• [What you need to do]: Below is a listing; print exactly its lines from the one containing "Recreate this scene" down to the one containing "return o+d*((z-EYE)/d.z)", both inclusive, with every picture left out.

• [Provided data]:
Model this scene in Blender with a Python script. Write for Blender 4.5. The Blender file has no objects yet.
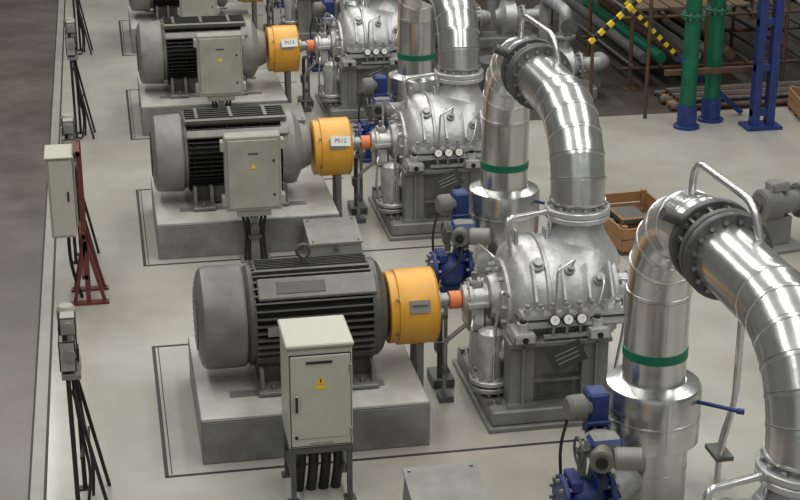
import bpy, bmesh, math, random
from mathutils import Vector, Matrix
random.seed(3)
scene = bpy.context.scene
scene.view_settings.view_transform = 'Standard'
R = math.radians

# ---------------------------------------------------------------- materials
def pm(name, col, rough=0.5, metal=0.0, var=0.12, scale=6.0, bump=0.0, bscale=20.0, rvar=0.08, emit=0, var2=0.0, scale2=0.8):
    m = bpy.data.materials.new(name); m.use_nodes = True
    nt = m.node_tree; n = nt.nodes; l = nt.links
    b = n['Principled BSDF']
    tc = n.new('ShaderNodeTexCoord')
    nz = n.new('ShaderNodeTexNoise'); nz.inputs['Scale'].default_value = scale; nz.inputs['Detail'].default_value = 6
    nz.inputs['Roughness'].default_value = 0.65
    l.new(tc.outputs['Object'], nz.inputs['Vector'])
    cr = n.new('ShaderNodeValToRGB')
    cr.color_ramp.elements[0].position = 0.3; cr.color_ramp.elements[1].position = 0.7
    lo = [max(0, c*(1-var)) for c in col]; hi = [min(1, c*(1+var)) for c in col]
    cr.color_ramp.elements[0].color = (*lo, 1); cr.color_ramp.elements[1].color = (*hi, 1)
    l.new(nz.outputs['Fac'], cr.inputs['Fac'])
    out = cr.outputs['Color']
    if var2 > 0:
        n2 = n.new('ShaderNodeTexNoise'); n2.inputs['Scale'].default_value = scale2; n2.inputs['Detail'].default_value = 5
        l.new(tc.outputs['Object'], n2.inputs['Vector'])
        c2 = n.new('ShaderNodeValToRGB'); c2.color_ramp.elements[0].position = 0.35; c2.color_ramp.elements[1].position = 0.65
        a = 1-var2; c2.color_ramp.elements[0].color = (a, a*0.98, a*0.94, 1); c2.color_ramp.elements[1].color = (1, 1, 1, 1)
        l.new(n2.outputs['Fac'], c2.inputs['Fac'])
        mx = n.new('ShaderNodeMixRGB'); mx.blend_type = 'MULTIPLY'; mx.inputs['Fac'].default_value = 1
        l.new(out, mx.inputs['Color1']); l.new(c2.outputs['Color'], mx.inputs['Color2']); out = mx.outputs['Color']
    l.new(out, b.inputs['Base Color'])
    mr = n.new('ShaderNodeMapRange'); mr.inputs['To Min'].default_value = max(0.02, rough-rvar); mr.inputs['To Max'].default_value = min(1, rough+rvar)
    l.new(nz.outputs['Fac'], mr.inputs['Value']); l.new(mr.outputs['Result'], b.inputs['Roughness'])
    b.inputs['Metallic'].default_value = metal
    if bump > 0:
        nb = n.new('ShaderNodeTexNoise'); nb.inputs['Scale'].default_value = bscale; nb.inputs['Detail'].default_value = 3
        l.new(tc.outputs['Object'], nb.inputs['Vector'])
        bp = n.new('ShaderNodeBump'); bp.inputs['Strength'].default_value = bump; bp.inputs['Distance'].default_value = 0.02
        l.new(nb.outputs['Fac'], bp.inputs['Height']); l.new(bp.outputs['Normal'], b.inputs['Normal'])
    return m

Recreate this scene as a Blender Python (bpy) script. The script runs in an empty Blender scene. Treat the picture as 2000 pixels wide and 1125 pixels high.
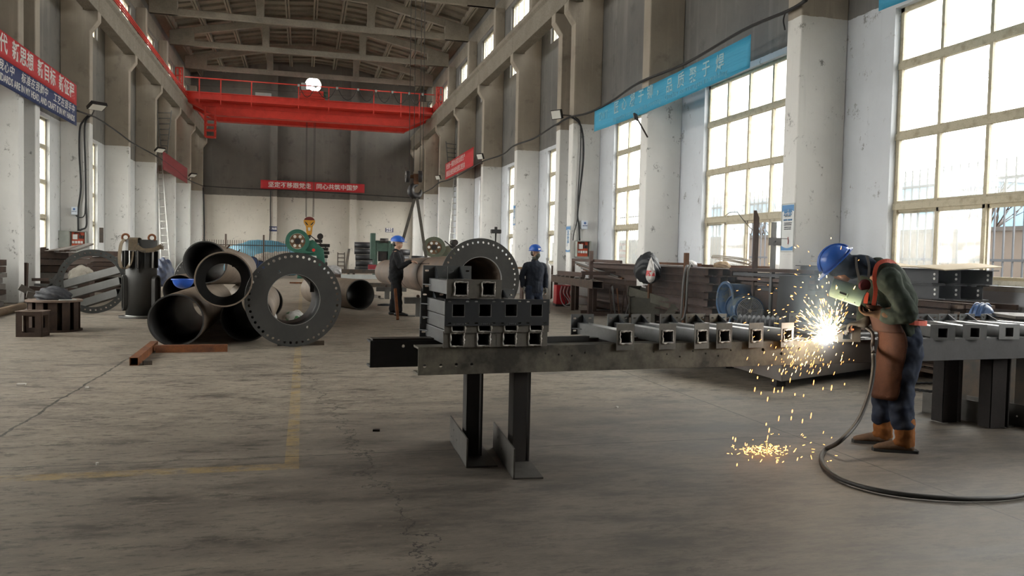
import bpy, bmesh, math, random
from mathutils import Vector, Matrix, Euler
from math import sin, cos, pi, radians, atan2, hypot, sqrt

random.seed(7)
S = bpy.context.scene
COL = S.collection

# ------------------------------------------------------------------ camera
FPX, YAW, PITCH, ROLL, EYE = 1558.36, .2566, .0400, .0221, 1.45
def cam_axes():
    cy, sy, cp, sp = cos(YAW), sin(YAW), cos(PITCH), sin(PITCH)
    fw = Vector((sy*cp, cy*cp, -sp)); rt = Vector((cy, -sy, 0)); up = rt.cross(fw)
    r2 = rt*cos(ROLL)+up*sin(ROLL); u2 = up*cos(ROLL)-rt*sin(ROLL)
    return r2, u2, fw
RT, UP, FW = cam_axes()
cam_d = bpy.data.cameras.new('camera'); cam = bpy.data.objects.new('camera', cam_d); COL.objects.link(cam)
cam_d.sensor_width = 36; cam_d.lens = FPX*36/2000; cam_d.clip_end = 600; cam_d.clip_start = .05
cam.matrix_world = Matrix(((RT.x, UP.x, -FW.x, 0), (RT.y, UP.y, -FW.y, 0), (RT.z, UP.z, -FW.z, EYE), (0, 0, 0, 1)))
S.camera = cam
def at(px, py, x=None, y=None, z=None):
    """the point of the hall seen at pixel (px, py) of the photograph, on the plane x=, y= or z="""
    d = FW*FPX+RT*(px-1000)-UP*(py-562.5); o = Vector((0, 0, EYE))
    if x is not None: return o+d*(x/d.x)
    if y is not None: return o+d*(y/d.y)
    return o+d*((z-EYE)/d.z)

# ------------------------------------------------------------------ sky and exposure
W = bpy.data.worlds.new('overcast_sky'); S.world = W; W.use_nodes = True
wn = W.node_tree; bg = wn.nodes['Background']
bg.inputs[0].default_value = (1, .988, .968, 1); bg.inputs[1].default_value = 18.0
S.view_settings.view_transform = 'Standard'; S.view_settings.look = 'None'
S.view_settings.exposure = 0; S.view_settings.gamma = 1; S.view_settings.use_curve_mapping = False
S.cycles.max_bounces = 8; S.cycles.diffuse_bounces = 5; S.cycles.glossy_bounces = 3
S.cycles.transparent_max_bounces = 12; S.cycles.volume_bounces = 0
S.cycles.sample_clamp_indirect = 6; S.cycles.caustics_reflective = False; S.cycles.caustics_refractive = False
S.cycles.use_denoising = True
def sky_portal(name, loc, rot, sx, sy):
    l = bpy.data.lights.new(name, 'AREA'); l.shape = 'RECTANGLE'; l.size = sx; l.size_y = sy; l.cycles.is_portal = True
    o = bpy.data.objects.new(name, l); COL.objects.link(o); o.location = loc; o.rotation_euler = rot

# ------------------------------------------------------------------ materials
MATS = {}
class NT:
    def __init__(s, name):
        s.m = bpy.data.materials.new(name); s.m.use_nodes = True; s.t = s.m.node_tree
        s.b = s.t.nodes['Principled BSDF']; s.out = s.t.nodes['Material Output']
        s._c = None
        MATS[name] = s.m
    def n(s, typ, **kw):
        x = s.t.nodes.new(typ)
        for k, v in kw.items(): setattr(x, k, v)
        return x
    def lk(s, a, b): s.t.links.new(a, b)
    def co(s):
        if s._c is None: s._c = s.n('ShaderNodeTexCoord').outputs['Object']
        return s._c
    def mapping(s, sc=(1, 1, 1), rot=(0, 0, 0), loc=(0, 0, 0)):
        x = s.n('ShaderNodeMapping'); s.lk(s.co(), x.inputs[0])
        x.inputs['Scale'].default_value = sc; x.inputs['Rotation'].default_value = rot; x.inputs['Location'].default_value = loc
        return x.outputs[0]
    def noise(s, scale, detail=4, rough=.6, vec=None, dist=0):
        x = s.n('ShaderNodeTexNoise'); s.lk(vec if vec is not None else s.co(), x.inputs['Vector'])
        x.inputs['Scale'].default_value = scale; x.inputs['Detail'].default_value = detail
        x.inputs['Roughness'].default_value = rough; x.inputs['Distortion'].default_value = dist
        return x.outputs['Fac']
    def ramp(s, f, stops, interp='LINEAR'):
        x = s.n('ShaderNodeValToRGB'); s.lk(f, x.inputs[0]); e = x.color_ramp.elements; x.color_ramp.interpolation = interp
        while len(e) < len(stops): e.new(.5)
        for i, (p, c) in enumerate(stops):
            e[i].position = p; e[i].color = c if len(c) == 4 else (*c, 1)
        return x.outputs[0]
    def step(s, f, a, b):
        return s.ramp(f, [(a, (0, 0, 0)), (b, (1, 1, 1))]) if a < b else s.ramp(f, [(b, (1, 1, 1)), (a, (0, 0, 0))])
    def mix(s, f, a, b, mode='MIX'):
        x = s.n('ShaderNodeMix', data_type='RGBA', blend_type=mode)
        for sock, v in ((x.inputs[0], f), (x.inputs[6], a), (x.inputs[7], b)):
            if isinstance(v, (int, float)): sock.default_value = v
            elif isinstance(v, tuple): sock.default_value = (*v, 1) if len(v) == 3 else v
            else: s.lk(v, sock)
        return x.outputs[2]
    def math(s, op, a, b=0, clamp=False):
        x = s.n('ShaderNodeMath', operation=op, use_clamp=clamp)
        for sock, v in ((x.inputs[0], a), (x.inputs[1], b)):
            if isinstance(v, (int, float)): sock.default_value = v
            else: s.lk(v, sock)
        return x.outputs[0]
    def xyz(s):
        x = s.n('ShaderNodeSeparateXYZ'); s.lk(s.co(), x.inputs[0]); return x.outputs
    def col(s, v):
        if isinstance(v, tuple): s.b.inputs['Base Color'].default_value = (*v, 1)
        else: s.lk(v, s.b.inputs['Base Color'])
    def rough(s, v):
        if isinstance(v, (int, float)): s.b.inputs['Roughness'].default_value = v
        else: s.lk(v, s.b.inputs['Roughness'])
    def metal(s, v): s.b.inputs['Metallic'].default_value = v
    def bump(s, h, dist=.01, strength=.6):
        x = s.n('ShaderNodeBump'); s.lk(h, x.inputs['Height']); x.inputs['Distance'].default_value = dist
        x.inputs['Strength'].default_value = strength; s.lk(x.outputs[0], s.b.inputs['Normal'])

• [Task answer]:
Recreate this scene as a Blender Python (bpy) script. The script runs in an empty Blender scene. Treat the picture as 2000 pixels wide and 1125 pixels high.
import bpy, bmesh, math, random
from mathutils import Vector, Matrix, Euler
from math import sin, cos, pi, radians, atan2, hypot, sqrt

random.seed(7)
S = bpy.context.scene
COL = S.collection

# ------------------------------------------------------------------ camera
FPX, YAW, PITCH, ROLL, EYE = 1558.36, .2566, .0400, .0221, 1.45
def cam_axes():
    cy, sy, cp, sp = cos(YAW), sin(YAW), cos(PITCH), sin(PITCH)
    fw = Vector((sy*cp, cy*cp, -sp)); rt = Vector((cy, -sy, 0)); up = rt.cross(fw)
    r2 = rt*cos(ROLL)+up*sin(ROLL); u2 = up*cos(ROLL)-rt*sin(ROLL)
    return r2, u2, fw
RT, UP, FW = cam_axes()
cam_d = bpy.data.cameras.new('camera'); cam = bpy.data.objects.new('camera', cam_d); COL.objects.link(cam)
cam_d.sensor_width = 36; cam_d.lens = FPX*36/2000; cam_d.clip_end = 600; cam_d.clip_start = .05
cam.matrix_world = Matrix(((RT.x, UP.x, -FW.x, 0), (RT.y, UP.y, -FW.y, 0), (RT.z, UP.z, -FW.z, EYE), (0, 0, 0, 1)))
S.camera = cam
def at(px, py, x=None, y=None, z=None):
    """the point of the hall seen at pixel (px, py) of the photograph, on the plane x=, y= or z="""
    d = FW*FPX+RT*(px-1000)-UP*(py-562.5); o = Vector((0, 0, EYE))
    if x is not None: return o+d*(x/d.x)
    if y is not None: return o+d*(y/d.y)
    return o+d*((z-EYE)/d.z)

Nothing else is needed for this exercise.